ACU Chooses Private Share Insurance To Sidestep NCUA Audits

BROADVIEW, Ill. — Unhappy with NCUA's audits of the credit union and concerned over assessments, Access CU has dropped its federal deposit insurance and switched to American Share Insurance.

Processing Content

In December, members voted to approve the move to private deposit insurance and the CU converted Feb. 1.

CEO Brad Fish said uneasiness last year over future assessments for the Temporary Corporate Credit Union Stabilization Fund contributed to the move, but was not the primary reason. "When we began discussing the change last year the future of the corporate assessments was less clear than it is now."

NCUA recently stated that the corporate assessments could be over, due to net proceeds from the $1.4 billion JPMorgan Chase settlement and the continued improvement in the performance of the legacy assets underlying the NCUA Guaranteed Notes program.

But what pushed the $54 million Access to switch to private share insurance is the move now places the credit union exclusively under the supervision of the state credit union regulator, along with ASI. Fish said that while the CU is state charted and has an excellent relationship with the state regulator, NCUA in the past few years began stepping into audits.

"I remember one time having six auditors in my conference room from NCUA and the state regulator," said Fish. "It just became very clear NCUA was pushing us to do things we thought were not needed. They were always pushing us to make more money, do a bunch of things with ALM, for example. But look at our ALM numbers and we are fine. NCUA was in here three to four times a year — they were just all over us and we never understood why."

Fish said the CU closed one of its three branches last summer in an effort to meet what it felt the agency was asking for — more profits, money saved and better efficiencies.

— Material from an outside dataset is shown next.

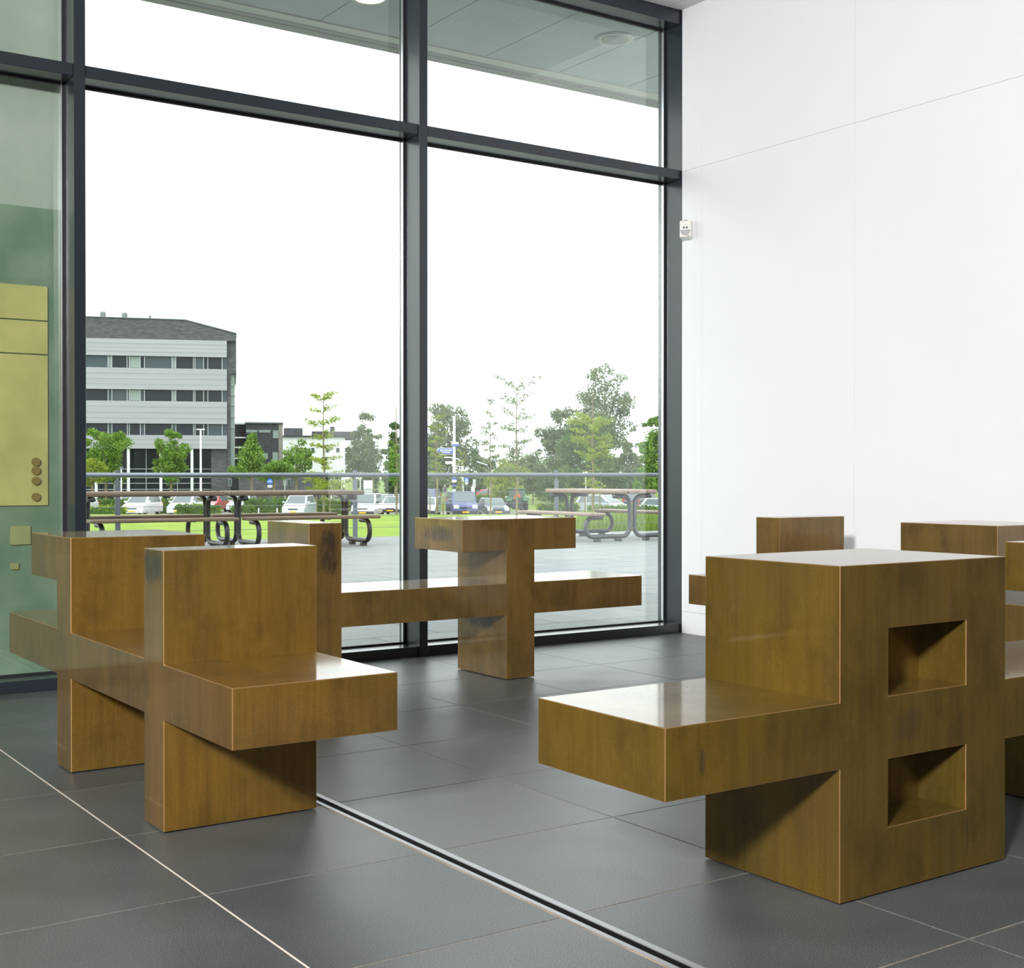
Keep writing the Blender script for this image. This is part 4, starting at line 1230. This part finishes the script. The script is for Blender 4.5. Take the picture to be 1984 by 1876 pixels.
# ------------------------------------------------------------------ lamp posts and signs
def pole(r, h, rad, m='pole_white', z0=-0.1):
    return MB().lathe([(rad * 1.3, z0), (rad * 1.25, 0.6), (rad, 0.65), (rad * 0.8, h)], 10).build('pole', M[m], r)
def post_at(name, u, d):
    return empty(name, W(lat(u, d), d, ground(d)), BR)
d = 112; r = post_at('street_lamp', 389, d); h = hgt(833, d) - ground(d)
pole(r, h, 0.10)
MB().box(-0.36, 0.36, -0.12, 0.12, h - 0.02, h + 0.08).build('lamp_head', M['pole_white'], r, bevel=0.04)
tag(r, 'tall street lamp with T-shaped head before the office block', 'street lamp')

d = 135; r = post_at('street_lamp', 897, d); h = hgt(889, d) - ground(d)
x0 = 0.0
MB().tube([(0, 0, -0.1), (0, 0, h - 0.8), (-0.12, 0, h - 0.35), (-0.5, 0, h - 0.05), (-1.3, 0, h + 0.12)], 0.075, 8, radii=[0.11, 0.09, 0.075, 0.06, 0.05]).build('pole', M['pole_white'], r, smooth=True)
MB().box(-1.95, -1.2, -0.14, 0.14, h + 0.06, h + 0.19).build('lamp_head', M['pole_white'], r, bevel=0.05)
tag(r, 'curved white street lamp beside the direction sign', 'street lamp')

d = 150; r = post_at('street_lamp', 946, d); h = hgt(900, d) - ground(d)
MB().tube([(0, 0, -0.1), (0, 0, h - 0.6), (-0.1, 0, h - 0.2), (-0.5, 0, h)], 0.07, 8).build('pole', M['steel_grey'], r, smooth=True)
MB().prism([(-1.35, h + 0.40), (-1.30, h + 0.25), (-0.1, h - 0.12), (-0.1, h - 0.02)], -0.14, 0.14, 'xz').build('lamp_head', M['pole_white'], r)
tag(r, 'street lamp with slanted white head left of the bare young tree', 'street lamp')

d = 96; r = post_at('round_lamp', 1135, d); h = hgt(918, d) - ground(d)
pole(r, h, 0.05)
MB().lathe([(0.02, h - 0.05), (0.26, h), (0.25, h + 0.07), (0.12, h + 0.15), (0.02, h + 0.17)], 16).build('lamp_head', M['pole_white'], r, smooth=True)
tag(r, 'slim post lamp with mushroom head behind the right table', 'street lamp')

d = 110; r = post_at('post_lamp', 235, d); h = hgt(908, d) - ground(d)
pole(r, h, 0.07)
MB().lathe([(0.07, h), (0.16, h + 0.06), (0.12, h + 0.14)], 12).build('lamp_head', M['steel_grey'], r)
tag(r, 'slim post lamp before the office columns at left', 'street lamp')

# direction sign
d = 108; r = post_at('direction_sign', 880, d); gz = ground(d)
h = hgt(806, d) - gz
pole(r, h, 0.13)
s = d / FOCAL_PX
def plate(name, u0, u1, v0, v1, m, y=-0.16, arrow=False, t=0.05):
    z0, z1 = hgt(v1, d) - gz, hgt(v0, d) - gz
    xa, xb = (u0 - 880) * s, (u1 - 880) * s
    if arrow:
        return MB().prism([(xa, (z0 + z1) / 2), (xa + 0.2, z0), (xb, z0), (xb, z1), (xa + 0.2, z1)], y, y + t, 'xz').build(name, m, r)
    return MB().box(xa, xb, y, y + t, z0, z1).build(name, m, r)
a = plate('arrow_board', 847, 878, 869, 880, M['sign_navy'], arrow=True)
bd = plate('arrow_border', 846, 879, 868.2, 880.8, M['sign_white'], y=-0.13, arrow=True, t=0.04)
for k, (ua, ub) in enumerate(((853, 857.5), (858.2, 860), (860.8, 868), (868.8, 876.5))):
    plate('lettering', ua, ub, 871.5, 873.4, M['sign_white'], y=-0.175, t=0.02)
for k, (ua, ub) in enumerate(((853, 860), (860.8, 864), (864.8, 872))):
    plate('lettering', ua, ub, 875.4, 877.3, M['sign_white'], y=-0.175, t=0.02)
plate('street_board', 875, 889, 857, 861, M['sign_white'])
plate('street_board', 876, 889, 861.4, 865.2, M['sign_navy'])
plate('street_board', 863, 878, 894, 899, M['sign_white'])
plate('street_board', 876, 889.5, 898.7, 904, M['sign_white'])
for v0, m in ((925, 'sign_navy'), (930, 'sign_white'), (935, 'black'), (938, 'sign_navy'), (943, 'black')):
    z = hgt(v0 + 4.5, d) - gz
    MB().lathe([(0.19, z), (0.19, z + 0.19)], 12).build('pole_band', M[m], r)
tag(r, 'tall white pole with blue arrow direction sign and street name boards', 'sign')

# cycle path sign
d = 102; r = post_at('cycle_sign', 523, d); gz = ground(d); s = d / FOCAL_PX
zc = hgt(933, d) - gz; R = 5.6 * s
pole(r, zc + R * 0.5, 0.035, 'steel_grey')
MB().lathe([(R, -0.06), (R, -0.03)], 28, 'y', c=(0, 0, zc)).build('sign_disc', M['sign_blue'], r)
for x in (-0.085, 0.085):
    MB().tube([(x + 0.058 * math.cos(a), -0.066, zc - 0.02 + 0.058 * math.sin(a)) for a in [2 * math.pi * k / 14 for k in range(14)]], 0.011, 5, True).build('bicycle_mark', M['sign_white'], r)
MB().tube([(-0.085, -0.066, zc - 0.02), (-0.03, -0.066, zc + 0.075), (0.055, -0.066, zc + 0.075), (0.0, -0.066, zc - 0.02), (-0.03, -0.066, zc + 0.075)], 0.010, 5).build('bicycle_mark', M['sign_white'], r)
MB().tube([(0.085, -0.066, zc - 0.02), (0.045, -0.066, zc + 0.11)], 0.010, 5).build('bicycle_mark', M['sign_white'], r)
zp = hgt(942.5, d) - gz
MB().box(-0.17, 0.17, -0.06, -0.03, zp - 0.09, zp + 0.09).build('sub_plate', M['sign_white'], r)
for x in (-0.075, 0.075):
    MB().box(x - 0.04, x + 0.04, -0.068, -0.058, zp - 0.03, zp + 0.03).build('pictogram', M['black'], r)
tag(r, 'round blue cycle path sign with small white plate below', 'sign')

# pedestrian crossing sign
d = 118; r = post_at('crossing_sign', 904, d); gz = ground(d); s = d / FOCAL_PX
zc = hgt(930, d) - gz; R = 4.4 * s
pole(r, zc, 0.04, 'steel_grey')
MB().box(-R, R, -0.08, -0.05, zc - R, zc + R).build('sign_board', M['sign_blue'], r, bevel=0.012)
MB().prism([(-R * 0.75, zc - R * 0.7), (R * 0.75, zc - R * 0.7), (0, zc + R * 0.72)], -0.09, -0.078, 'xz').build('triangle_mark', M['sign_white'], r)
MB().tube([(-0.05, -0.098, zc - R * 0.6), (0.0, -0.098, zc - R * 0.25), (0.0, -0.098, zc + R * 0.12)], 0.014, 5).build('walker_mark', M['black'], r)
MB().tube([(0.06, -0.098, zc - R * 0.6), (0.0, -0.098, zc - R * 0.25)], 0.014, 5).build('walker_mark', M['black'], r)
zp = zc - R * 1.55
MB().prism([(-0.16, zp + 0.10), (0.16, zp + 0.10), (0.10, zp - 0.06), (0.0, zp - 0.12), (-0.10, zp - 0.06)], -0.08, -0.06, 'xz').build('sub_plate', M['sign_white'], r)
tag(r, 'square blue pedestrian crossing sign with white triangle', 'sign')

# information board
d = 123; r = post_at('notice_board', 713, d); gz = ground(d); s = d / FOCAL_PX
z0, z1 = hgt(947.5, d) - gz, hgt(931, d) - gz
MB().box(-8.5 * s, 8.5 * s, -0.05, 0.03, z0, z1).build('board', M['sign_white'], r, bevel=0.015)
for x in (-7 * s, 7 * s):
    MB().lathe([(0.05, -0.1), (0.05, z0 + 0.1)], 8, c=(x, 0.05, 0)).build('post', M['pole_white'], r)
MB().box(-8.2 * s, 8.2 * s, -0.02, 0.02, z0 - 0.7, z0 - 0.06).build('lower_panel', M['mullion_pale'], r)
tag(r, 'white notice board on two posts above the white van', 'sign')
for k, (u, v, lab) in enumerate(((662, 910, 'tallest of the slim white posts left of the notice board'), (642, 930, 'slim white post right of the young tree trunk'),
                                 (698, 928, 'slim white post beside the notice board'), (919, 930, 'small post sign right of the crossing sign'),
                                 (552, 926, 'narrow post sign in front of the low brick building'))):
    d = 124; r = post_at('marker_post', u, d); h = hgt(v, d) - ground(d)
    pole(r, h, 0.05)
    if u in (552, 919):
        MB().box(-0.14, 0.14, -0.06, -0.02, h - 0.75, h + 0.05).build('sign_plate', M['mullion_pale'], r, bevel=0.02)
    else:
        MB().lathe([(0.05, h), (0.085, h + 0.04), (0.06, h + 0.10)], 10).build('cap', M['pole_white'], r)
    tag(r, lab, 'post', 'slim posts by the car park')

"But that, apparently, was not enough," said Fish. "We are at about 12% net worth, our risk-based capital is 19% and our health is fine. We made a little bit of money in 2012 after assessments and lost $349,000 last year due to loans we had to write off. But our capital remains strong and this year we will make money."

A portion of the credit union's membership faced hard times last year after Interstate Brands, which makes Hostess products, closed two plants in the area. "Last year was a difficult year for many members," said Fish.

Fish explained that he had talked with state auditors about the credit union's own plans to make adjustments if capital ever fell below 10.5%. "The state was happy with that but NCUA was not."

Fish said the credit union also had issues with NCUA examiners, with the CEO sometimes questioning the examiner's expertise.

"We wanted to start purchasing more taxi medallion loans, which have proven to be very good assets for us and for a number of Chicago and New York City credit unions," explained Fish. "But a new, 25- to 30-year-old examiner told us the loans are too risky. I don't think any of the Chicago or New York credit unions doing these loans have lost much — or any — money on them. Plus, NCUA does not think these loans are risky for the credit unions that are writing them."

Fish did not rule out that NCUA was leading the credit union toward merger. "I know of other credit unions whose documents of resolution contained merger as a step. That's how hard NCUA can push."

NCUA Chairman Debbie Matz said that while the agency cannot comment on the specifics of any credit union's decision to convert to private deposit insurance, "As a regulator, I have found that credit unions that take this step often engage in regulatory arbitrage. Such financial institutions simply don't want to comply with the actions NCUA may require following an examination."

Matz pointed out that privately insured credit unions are not subject to "all the regulatory standards designed to protect credit union members and the overall financial system. As former Federal Reserve Board Chairman Alan Greenspan has testified before Congress, without the backing of the full faith and credit of the United States, private deposit insurers cannot manage systemic risk, as previous private share insurance crises in Rhode Island, Ohio and Maryland have repeatedly demonstrated.

Matz added that credit union members should be "fully informed that there are real differences between the protection afforded by NCUA's Share Insurance Fund and private deposit insurance."

The Dublin, Ohio-based ASI is the only surviving private insurer of credit union deposits. In 2013 ASI assessed its insured CUs a 7.5 basis point Special Premium. Including last year's assessment, since 2009 ASI has assessed its credit unions a total of 61.5 bps.

ASI president and CEO Dennis Adams stressed that the private insurance company is well regulated and sound.

"In the nine states we operate in, it is under the permission of the department of financial institutions, or whoever represents credit unions. In some cases it is dual regulation, like in Ohio, with their Department of Insurance. So we are heavily licensed and regulated and we are not here by accident," said Adams. "We have been here for 30 years, and we know what we are doing."

Adams said he is "amazed" that "anyone" would say ASI can't handle systemic risk.

"We went through the same (economic) cycle NCUA went through and our special premium assessment aggregated at 61.5 basis points while NCUA's (for the NCUSIF and Temporary Corporate Credit Union Stabilization Fund) comes to 83.32 BPs. We handled our systemic risk better than (NCUA) did and we did not go to any government agency for a bailout."

Adams also noted that ASI's equity ratio at the end of 2013 was 1.6% and the NCUSIF ratio stands near 1.30%.